» Written task:
Reproduce exactly the lines of the material beneath, from the line that contains "The Blender Python" to the line that contains "0, .13).build('baseboard_right', 'trim', bevel=.003))", both included, and no other lines.

» Supplied data:
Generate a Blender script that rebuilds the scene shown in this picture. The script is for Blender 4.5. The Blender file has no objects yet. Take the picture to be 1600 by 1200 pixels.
---
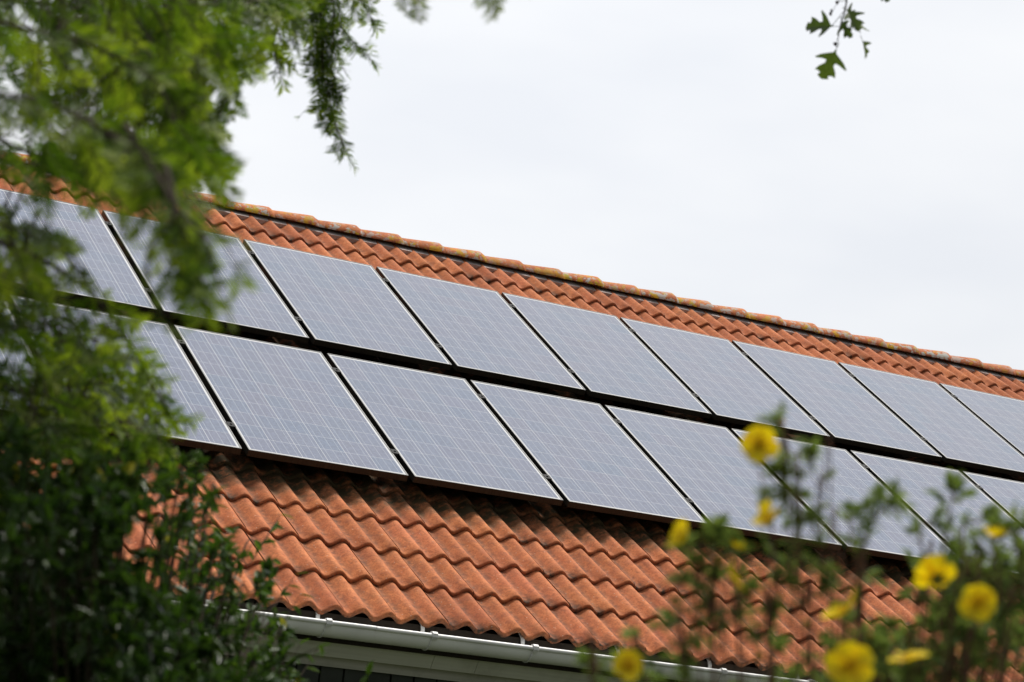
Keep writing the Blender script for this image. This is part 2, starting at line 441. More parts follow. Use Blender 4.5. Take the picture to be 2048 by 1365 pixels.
* * *
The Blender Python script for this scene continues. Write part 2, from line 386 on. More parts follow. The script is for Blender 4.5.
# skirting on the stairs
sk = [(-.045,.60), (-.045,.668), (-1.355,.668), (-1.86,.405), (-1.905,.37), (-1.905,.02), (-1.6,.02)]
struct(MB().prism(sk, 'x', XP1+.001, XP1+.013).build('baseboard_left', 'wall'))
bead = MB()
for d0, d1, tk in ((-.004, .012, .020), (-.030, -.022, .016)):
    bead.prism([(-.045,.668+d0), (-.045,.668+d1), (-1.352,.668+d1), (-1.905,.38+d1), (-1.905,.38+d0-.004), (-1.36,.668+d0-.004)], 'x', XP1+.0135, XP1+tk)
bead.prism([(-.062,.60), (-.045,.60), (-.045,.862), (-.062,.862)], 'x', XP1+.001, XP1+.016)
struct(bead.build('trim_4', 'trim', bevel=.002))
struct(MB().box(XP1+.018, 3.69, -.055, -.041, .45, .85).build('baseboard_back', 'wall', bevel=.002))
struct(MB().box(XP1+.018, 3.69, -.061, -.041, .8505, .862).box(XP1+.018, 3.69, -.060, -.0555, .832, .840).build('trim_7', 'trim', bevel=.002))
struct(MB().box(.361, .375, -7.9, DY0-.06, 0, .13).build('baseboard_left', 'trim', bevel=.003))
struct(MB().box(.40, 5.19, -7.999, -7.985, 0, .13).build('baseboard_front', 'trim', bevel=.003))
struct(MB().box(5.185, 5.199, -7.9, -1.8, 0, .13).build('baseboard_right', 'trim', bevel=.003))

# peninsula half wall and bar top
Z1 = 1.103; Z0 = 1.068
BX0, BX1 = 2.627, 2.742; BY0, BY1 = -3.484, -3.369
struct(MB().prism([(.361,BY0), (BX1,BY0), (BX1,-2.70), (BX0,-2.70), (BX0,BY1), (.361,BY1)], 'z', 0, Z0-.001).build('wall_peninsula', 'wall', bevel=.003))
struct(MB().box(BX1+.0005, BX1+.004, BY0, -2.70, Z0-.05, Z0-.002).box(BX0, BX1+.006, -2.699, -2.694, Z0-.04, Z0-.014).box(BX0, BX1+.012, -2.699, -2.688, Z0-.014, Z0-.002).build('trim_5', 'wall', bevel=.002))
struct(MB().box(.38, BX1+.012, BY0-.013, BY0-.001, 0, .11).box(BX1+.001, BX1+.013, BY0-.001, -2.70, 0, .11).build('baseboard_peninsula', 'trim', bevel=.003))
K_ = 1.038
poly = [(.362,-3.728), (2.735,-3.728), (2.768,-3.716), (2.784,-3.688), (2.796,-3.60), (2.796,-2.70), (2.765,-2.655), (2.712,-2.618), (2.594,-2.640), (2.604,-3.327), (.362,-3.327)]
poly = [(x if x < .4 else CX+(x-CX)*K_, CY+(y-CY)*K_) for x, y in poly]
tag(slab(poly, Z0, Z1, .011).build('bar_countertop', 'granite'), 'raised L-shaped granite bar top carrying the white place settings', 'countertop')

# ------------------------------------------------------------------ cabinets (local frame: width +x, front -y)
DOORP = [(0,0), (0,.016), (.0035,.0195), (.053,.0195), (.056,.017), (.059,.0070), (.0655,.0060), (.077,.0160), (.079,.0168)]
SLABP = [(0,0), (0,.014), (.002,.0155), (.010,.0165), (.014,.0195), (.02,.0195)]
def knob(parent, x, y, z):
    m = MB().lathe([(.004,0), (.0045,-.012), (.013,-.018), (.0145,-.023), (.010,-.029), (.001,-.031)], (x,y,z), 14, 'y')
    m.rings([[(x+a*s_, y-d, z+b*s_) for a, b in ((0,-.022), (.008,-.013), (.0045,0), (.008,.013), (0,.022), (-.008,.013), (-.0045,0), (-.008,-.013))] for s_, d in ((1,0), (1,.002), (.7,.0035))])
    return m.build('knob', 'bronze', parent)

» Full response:
The Blender Python script for this scene continues. Write part 2, from line 386 on. More parts follow. The script is for Blender 4.5.
# skirting on the stairs
sk = [(-.045,.60), (-.045,.668), (-1.355,.668), (-1.86,.405), (-1.905,.37), (-1.905,.02), (-1.6,.02)]
struct(MB().prism(sk, 'x', XP1+.001, XP1+.013).build('baseboard_left', 'wall'))
bead = MB()
for d0, d1, tk in ((-.004, .012, .020), (-.030, -.022, .016)):
    bead.prism([(-.045,.668+d0), (-.045,.668+d1), (-1.352,.668+d1), (-1.905,.38+d1), (-1.905,.38+d0-.004), (-1.36,.668+d0-.004)], 'x', XP1+.0135, XP1+tk)
bead.prism([(-.062,.60), (-.045,.60), (-.045,.862), (-.062,.862)], 'x', XP1+.001, XP1+.016)
struct(bead.build('trim_4', 'trim', bevel=.002))
struct(MB().box(XP1+.018, 3.69, -.055, -.041, .45, .85).build('baseboard_back', 'wall', bevel=.002))
struct(MB().box(XP1+.018, 3.69, -.061, -.041, .8505, .862).box(XP1+.018, 3.69, -.060, -.0555, .832, .840).build('trim_7', 'trim', bevel=.002))
struct(MB().box(.361, .375, -7.9, DY0-.06, 0, .13).build('baseboard_left', 'trim', bevel=.003))
struct(MB().box(.40, 5.19, -7.999, -7.985, 0, .13).build('baseboard_front', 'trim', bevel=.003))
struct(MB().box(5.185, 5.199, -7.9, -1.8, 0, .13).build('baseboard_right', 'trim', bevel=.003))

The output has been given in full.